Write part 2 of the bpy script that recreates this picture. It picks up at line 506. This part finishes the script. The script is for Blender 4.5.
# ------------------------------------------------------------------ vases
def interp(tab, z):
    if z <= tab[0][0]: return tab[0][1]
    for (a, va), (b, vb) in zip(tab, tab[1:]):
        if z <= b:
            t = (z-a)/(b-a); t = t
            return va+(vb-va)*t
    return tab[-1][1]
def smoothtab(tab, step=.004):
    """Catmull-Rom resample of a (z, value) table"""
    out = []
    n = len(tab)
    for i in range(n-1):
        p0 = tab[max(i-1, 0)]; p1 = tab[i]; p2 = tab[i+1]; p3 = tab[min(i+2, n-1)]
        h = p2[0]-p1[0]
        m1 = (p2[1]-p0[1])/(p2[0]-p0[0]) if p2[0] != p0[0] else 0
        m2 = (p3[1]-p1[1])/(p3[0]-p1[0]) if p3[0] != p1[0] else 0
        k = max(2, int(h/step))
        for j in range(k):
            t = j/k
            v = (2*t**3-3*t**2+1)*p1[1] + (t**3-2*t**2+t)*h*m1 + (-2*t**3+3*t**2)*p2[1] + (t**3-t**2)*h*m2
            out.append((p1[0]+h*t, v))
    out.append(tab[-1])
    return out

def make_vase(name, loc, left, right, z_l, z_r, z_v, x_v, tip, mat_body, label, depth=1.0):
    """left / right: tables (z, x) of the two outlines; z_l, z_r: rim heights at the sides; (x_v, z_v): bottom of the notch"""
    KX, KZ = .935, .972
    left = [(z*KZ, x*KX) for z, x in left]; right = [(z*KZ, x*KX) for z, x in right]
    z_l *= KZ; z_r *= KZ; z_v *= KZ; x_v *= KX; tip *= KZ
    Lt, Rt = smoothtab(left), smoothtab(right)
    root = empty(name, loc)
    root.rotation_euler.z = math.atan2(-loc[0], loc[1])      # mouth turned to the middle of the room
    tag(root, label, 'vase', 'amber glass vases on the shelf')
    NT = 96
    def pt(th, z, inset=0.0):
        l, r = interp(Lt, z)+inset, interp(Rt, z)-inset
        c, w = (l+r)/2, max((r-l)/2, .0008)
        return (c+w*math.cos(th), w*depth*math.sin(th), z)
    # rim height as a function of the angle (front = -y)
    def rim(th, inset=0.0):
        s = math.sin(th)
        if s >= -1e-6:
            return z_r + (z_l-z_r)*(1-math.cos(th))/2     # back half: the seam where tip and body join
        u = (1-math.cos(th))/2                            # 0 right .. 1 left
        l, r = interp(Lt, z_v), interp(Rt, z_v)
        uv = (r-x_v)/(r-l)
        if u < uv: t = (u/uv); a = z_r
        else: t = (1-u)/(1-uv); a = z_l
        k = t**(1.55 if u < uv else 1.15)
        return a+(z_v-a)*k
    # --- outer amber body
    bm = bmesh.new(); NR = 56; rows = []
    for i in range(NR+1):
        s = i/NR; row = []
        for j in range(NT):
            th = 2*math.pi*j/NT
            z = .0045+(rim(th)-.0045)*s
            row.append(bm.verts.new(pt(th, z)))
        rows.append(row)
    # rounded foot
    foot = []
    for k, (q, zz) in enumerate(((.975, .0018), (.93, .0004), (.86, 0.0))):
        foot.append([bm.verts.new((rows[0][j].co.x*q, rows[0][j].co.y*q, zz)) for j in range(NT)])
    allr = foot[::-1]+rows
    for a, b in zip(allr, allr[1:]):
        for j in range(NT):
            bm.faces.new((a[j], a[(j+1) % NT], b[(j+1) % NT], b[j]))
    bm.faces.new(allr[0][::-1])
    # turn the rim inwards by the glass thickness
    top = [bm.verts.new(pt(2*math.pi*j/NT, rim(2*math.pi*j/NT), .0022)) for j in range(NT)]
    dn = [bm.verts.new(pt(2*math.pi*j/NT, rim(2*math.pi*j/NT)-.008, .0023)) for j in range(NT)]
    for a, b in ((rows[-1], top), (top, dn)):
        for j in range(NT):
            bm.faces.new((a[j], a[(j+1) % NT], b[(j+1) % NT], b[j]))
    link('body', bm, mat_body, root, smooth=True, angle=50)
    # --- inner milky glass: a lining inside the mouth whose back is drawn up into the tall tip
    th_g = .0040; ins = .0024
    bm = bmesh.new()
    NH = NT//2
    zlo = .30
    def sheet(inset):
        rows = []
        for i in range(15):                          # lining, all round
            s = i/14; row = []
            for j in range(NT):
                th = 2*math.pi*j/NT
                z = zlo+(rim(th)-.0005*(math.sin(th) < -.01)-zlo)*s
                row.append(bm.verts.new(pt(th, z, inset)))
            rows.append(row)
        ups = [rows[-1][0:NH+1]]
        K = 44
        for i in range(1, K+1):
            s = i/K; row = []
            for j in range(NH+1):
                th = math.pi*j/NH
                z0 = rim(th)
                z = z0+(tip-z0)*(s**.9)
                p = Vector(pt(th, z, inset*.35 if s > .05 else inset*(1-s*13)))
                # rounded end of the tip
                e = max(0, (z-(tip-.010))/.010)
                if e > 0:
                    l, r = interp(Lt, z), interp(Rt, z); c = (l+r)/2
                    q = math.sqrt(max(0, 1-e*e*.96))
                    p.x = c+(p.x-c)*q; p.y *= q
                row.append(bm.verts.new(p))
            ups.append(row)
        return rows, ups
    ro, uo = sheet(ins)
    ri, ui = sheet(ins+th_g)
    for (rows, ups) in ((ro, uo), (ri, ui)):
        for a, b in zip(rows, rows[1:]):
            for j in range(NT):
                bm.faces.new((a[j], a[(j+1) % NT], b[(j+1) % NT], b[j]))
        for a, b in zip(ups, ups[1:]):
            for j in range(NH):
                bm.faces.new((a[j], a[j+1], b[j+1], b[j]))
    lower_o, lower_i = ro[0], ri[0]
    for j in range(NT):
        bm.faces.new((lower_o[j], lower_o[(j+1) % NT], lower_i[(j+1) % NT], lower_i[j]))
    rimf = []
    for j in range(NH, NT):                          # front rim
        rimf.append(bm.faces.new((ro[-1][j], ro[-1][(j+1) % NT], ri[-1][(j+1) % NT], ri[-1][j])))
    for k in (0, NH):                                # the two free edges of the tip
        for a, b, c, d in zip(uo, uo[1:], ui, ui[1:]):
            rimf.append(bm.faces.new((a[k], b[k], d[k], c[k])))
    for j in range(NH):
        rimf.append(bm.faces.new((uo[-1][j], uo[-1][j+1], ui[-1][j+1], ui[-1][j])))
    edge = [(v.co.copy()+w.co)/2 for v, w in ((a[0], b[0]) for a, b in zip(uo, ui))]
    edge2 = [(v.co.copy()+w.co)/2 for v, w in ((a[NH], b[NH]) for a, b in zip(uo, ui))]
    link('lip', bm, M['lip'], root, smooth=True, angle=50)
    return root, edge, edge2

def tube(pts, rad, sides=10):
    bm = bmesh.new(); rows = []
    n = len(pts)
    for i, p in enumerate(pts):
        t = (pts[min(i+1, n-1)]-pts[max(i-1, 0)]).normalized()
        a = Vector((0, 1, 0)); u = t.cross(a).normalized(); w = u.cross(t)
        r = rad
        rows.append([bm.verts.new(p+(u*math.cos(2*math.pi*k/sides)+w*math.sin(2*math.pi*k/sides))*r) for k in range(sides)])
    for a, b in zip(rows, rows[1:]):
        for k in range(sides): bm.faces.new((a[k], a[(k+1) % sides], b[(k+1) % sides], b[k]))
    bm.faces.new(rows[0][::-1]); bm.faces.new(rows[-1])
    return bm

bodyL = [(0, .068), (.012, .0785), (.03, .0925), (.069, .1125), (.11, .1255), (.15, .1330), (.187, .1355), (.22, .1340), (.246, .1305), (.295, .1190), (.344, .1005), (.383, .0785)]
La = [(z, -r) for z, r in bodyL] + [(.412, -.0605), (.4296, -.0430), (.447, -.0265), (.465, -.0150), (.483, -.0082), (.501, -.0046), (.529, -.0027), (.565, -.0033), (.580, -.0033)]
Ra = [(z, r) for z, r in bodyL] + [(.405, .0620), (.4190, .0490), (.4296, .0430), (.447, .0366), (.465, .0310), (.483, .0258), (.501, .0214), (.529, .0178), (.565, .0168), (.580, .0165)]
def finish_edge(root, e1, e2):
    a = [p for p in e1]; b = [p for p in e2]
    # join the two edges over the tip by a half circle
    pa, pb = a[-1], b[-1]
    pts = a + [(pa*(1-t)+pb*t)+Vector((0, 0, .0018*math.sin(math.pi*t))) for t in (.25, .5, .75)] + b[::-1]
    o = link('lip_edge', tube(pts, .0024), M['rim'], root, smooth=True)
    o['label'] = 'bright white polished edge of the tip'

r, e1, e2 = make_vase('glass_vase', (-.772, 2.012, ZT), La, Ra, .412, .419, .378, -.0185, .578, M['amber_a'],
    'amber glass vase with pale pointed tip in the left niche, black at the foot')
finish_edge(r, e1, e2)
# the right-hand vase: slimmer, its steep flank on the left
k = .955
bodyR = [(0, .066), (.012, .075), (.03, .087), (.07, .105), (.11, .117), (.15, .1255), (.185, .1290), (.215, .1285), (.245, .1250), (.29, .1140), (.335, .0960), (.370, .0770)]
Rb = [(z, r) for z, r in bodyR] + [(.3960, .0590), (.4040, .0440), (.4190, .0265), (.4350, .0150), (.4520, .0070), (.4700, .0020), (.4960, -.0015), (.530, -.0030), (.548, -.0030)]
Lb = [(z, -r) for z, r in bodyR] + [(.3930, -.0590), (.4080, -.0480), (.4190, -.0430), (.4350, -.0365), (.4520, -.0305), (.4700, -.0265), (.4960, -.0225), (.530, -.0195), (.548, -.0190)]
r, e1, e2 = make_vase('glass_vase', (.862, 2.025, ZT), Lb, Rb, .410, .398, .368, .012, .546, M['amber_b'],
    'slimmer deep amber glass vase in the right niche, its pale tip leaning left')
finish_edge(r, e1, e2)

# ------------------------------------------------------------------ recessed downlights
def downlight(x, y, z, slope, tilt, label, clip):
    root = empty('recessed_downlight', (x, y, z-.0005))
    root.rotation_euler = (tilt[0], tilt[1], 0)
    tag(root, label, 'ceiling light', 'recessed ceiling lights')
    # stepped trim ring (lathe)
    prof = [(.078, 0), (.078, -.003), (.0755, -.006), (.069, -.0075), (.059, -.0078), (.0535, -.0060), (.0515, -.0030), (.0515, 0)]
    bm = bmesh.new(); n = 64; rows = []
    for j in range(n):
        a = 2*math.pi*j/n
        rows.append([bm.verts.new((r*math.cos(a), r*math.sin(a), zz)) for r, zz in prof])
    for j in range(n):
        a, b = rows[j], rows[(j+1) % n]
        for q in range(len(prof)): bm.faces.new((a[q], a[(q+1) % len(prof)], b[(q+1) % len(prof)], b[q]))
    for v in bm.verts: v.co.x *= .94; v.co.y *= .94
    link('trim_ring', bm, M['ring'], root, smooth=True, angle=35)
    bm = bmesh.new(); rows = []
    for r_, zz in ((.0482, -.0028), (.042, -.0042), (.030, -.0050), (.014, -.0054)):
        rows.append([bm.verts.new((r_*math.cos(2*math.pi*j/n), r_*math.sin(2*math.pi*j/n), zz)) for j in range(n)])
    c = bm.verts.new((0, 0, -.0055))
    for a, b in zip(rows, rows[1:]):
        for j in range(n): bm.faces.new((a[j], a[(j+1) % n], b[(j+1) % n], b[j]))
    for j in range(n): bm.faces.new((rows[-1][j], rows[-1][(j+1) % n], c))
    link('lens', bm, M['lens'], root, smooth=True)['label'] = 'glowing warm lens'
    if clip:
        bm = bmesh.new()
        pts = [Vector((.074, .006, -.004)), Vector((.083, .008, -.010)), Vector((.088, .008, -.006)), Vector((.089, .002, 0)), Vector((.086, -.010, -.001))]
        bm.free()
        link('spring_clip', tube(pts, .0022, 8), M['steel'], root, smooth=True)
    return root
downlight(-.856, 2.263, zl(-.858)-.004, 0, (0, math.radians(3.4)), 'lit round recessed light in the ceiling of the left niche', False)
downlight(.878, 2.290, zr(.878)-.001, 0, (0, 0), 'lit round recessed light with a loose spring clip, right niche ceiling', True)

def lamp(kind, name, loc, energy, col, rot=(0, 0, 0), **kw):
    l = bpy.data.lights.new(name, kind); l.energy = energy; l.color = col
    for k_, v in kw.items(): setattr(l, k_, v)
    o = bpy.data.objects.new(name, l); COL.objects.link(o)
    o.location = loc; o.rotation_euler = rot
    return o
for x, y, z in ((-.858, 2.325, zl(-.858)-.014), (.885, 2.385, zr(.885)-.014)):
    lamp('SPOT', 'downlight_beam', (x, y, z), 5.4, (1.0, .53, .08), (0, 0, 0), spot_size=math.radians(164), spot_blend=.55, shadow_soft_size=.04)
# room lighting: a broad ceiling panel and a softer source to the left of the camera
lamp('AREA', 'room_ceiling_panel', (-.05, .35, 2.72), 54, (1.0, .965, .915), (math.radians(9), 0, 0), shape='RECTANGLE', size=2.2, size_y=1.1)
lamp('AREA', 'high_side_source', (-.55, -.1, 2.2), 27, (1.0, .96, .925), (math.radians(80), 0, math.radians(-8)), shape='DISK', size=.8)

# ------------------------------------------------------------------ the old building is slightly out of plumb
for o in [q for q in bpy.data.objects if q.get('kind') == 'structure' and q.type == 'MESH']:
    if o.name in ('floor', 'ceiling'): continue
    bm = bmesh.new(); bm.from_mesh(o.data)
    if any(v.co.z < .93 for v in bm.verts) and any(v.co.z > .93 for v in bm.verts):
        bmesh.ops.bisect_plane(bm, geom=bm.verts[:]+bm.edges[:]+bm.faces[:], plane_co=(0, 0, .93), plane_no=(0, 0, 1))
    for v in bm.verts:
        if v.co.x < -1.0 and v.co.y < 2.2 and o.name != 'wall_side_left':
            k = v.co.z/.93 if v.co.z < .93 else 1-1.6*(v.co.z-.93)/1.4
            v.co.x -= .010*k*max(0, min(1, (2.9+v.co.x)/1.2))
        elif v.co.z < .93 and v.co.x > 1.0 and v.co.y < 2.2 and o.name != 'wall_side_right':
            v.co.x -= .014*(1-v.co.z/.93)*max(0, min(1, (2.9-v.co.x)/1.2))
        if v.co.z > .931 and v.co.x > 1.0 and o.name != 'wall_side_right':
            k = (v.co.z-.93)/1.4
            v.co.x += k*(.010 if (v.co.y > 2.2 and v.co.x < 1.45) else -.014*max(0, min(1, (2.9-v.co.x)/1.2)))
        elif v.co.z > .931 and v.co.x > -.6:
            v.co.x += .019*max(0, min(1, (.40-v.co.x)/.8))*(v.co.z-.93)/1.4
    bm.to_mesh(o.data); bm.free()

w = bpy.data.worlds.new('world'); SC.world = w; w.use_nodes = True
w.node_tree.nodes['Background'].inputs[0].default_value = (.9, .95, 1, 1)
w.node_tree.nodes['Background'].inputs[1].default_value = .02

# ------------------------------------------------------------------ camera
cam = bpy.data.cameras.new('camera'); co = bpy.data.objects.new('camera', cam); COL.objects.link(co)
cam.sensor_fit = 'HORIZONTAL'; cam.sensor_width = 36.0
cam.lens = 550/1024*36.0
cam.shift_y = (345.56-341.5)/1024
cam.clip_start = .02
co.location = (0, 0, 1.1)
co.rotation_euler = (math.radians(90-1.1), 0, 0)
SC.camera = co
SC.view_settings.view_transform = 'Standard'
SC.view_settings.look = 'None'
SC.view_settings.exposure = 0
◆ ◆ ◆
**YOUR GOAL**
Pick out the lines above that hold the string "with" and show them.

**FINISHED EXERCISE**
    'amber glass vase with pale pointed tip in the left niche, black at the foot')
downlight(.878, 2.290, zr(.878)-.001, 0, (0, 0), 'lit round recessed light with a loose spring clip, right niche ceiling', True)